An Urban Institute report published Monday explores the link between economic well-being and health with an analysis of how income-related policies may advance health outcomes.

Part of the report highlights a range of community factors preventing people from living healthier lives. For one, residents of poorer neighborhoods are more likely to live in food deserts, turning to fast food restaurants and convenience stores because grocery stores aren't close by. Such communities are also typically hindered by greater levels of air and water pollution, particularly if major roadways run through them. Advertisers, too, often target low-income neighborhoods for tobacco, alcohol and unhealthy food products, the report notes.

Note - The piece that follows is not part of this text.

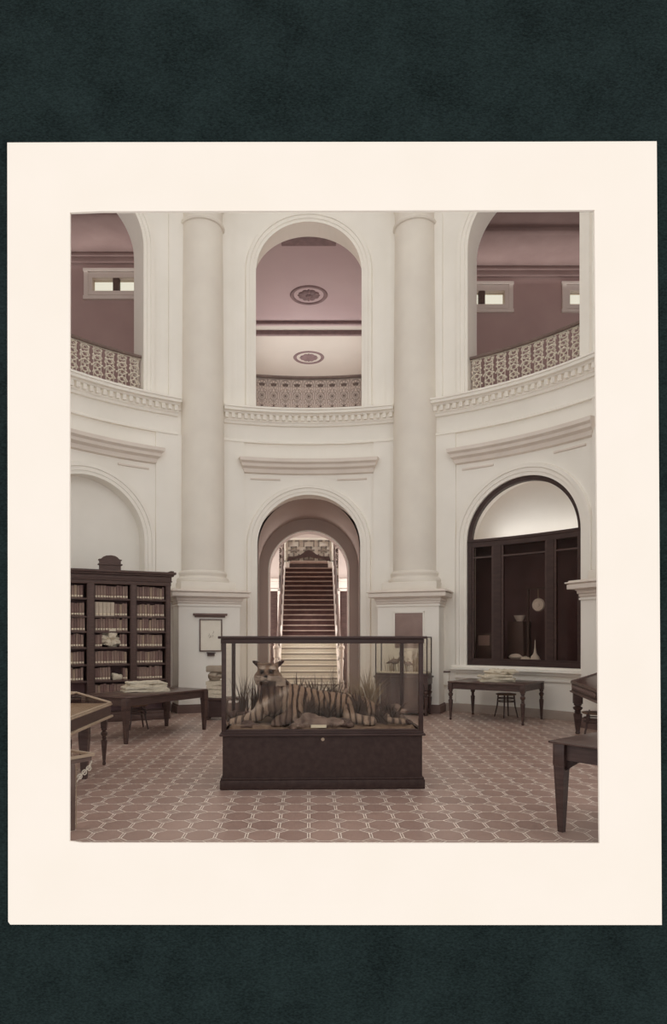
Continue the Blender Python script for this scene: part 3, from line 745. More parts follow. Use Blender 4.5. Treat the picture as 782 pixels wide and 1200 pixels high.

A community’s built environment further plays a role in improving or limiting one’s health. Results from the 2011 National Survey of Children’s Health (NSCH), shown below, illustrate the prevalence of neighborhood amenities that help kids lead healthy lifestyles. About 63 percent of children in the most affluent households lived in neighborhoods with parks, recreation centers, sidewalks and libraries, compared to 45 percent for those living in poverty. Households below the federal poverty level were similarly three times more likely to lack all four amenities than families in the top income bracket.

Additionally, socialization by other adults outside an immediate family shape children’s perceptions of acceptable behaviors that potentially carry short or long-term health consequences. In the same way, peers and community social networks also influence young people, wrote researchers Ingrid Gould Ellen and Margery Austin Turner.

Neighborhood characteristics don’t affect all segments of the population equally, though. Most research suggests children are particularly vulnerable to unhealthy living settings.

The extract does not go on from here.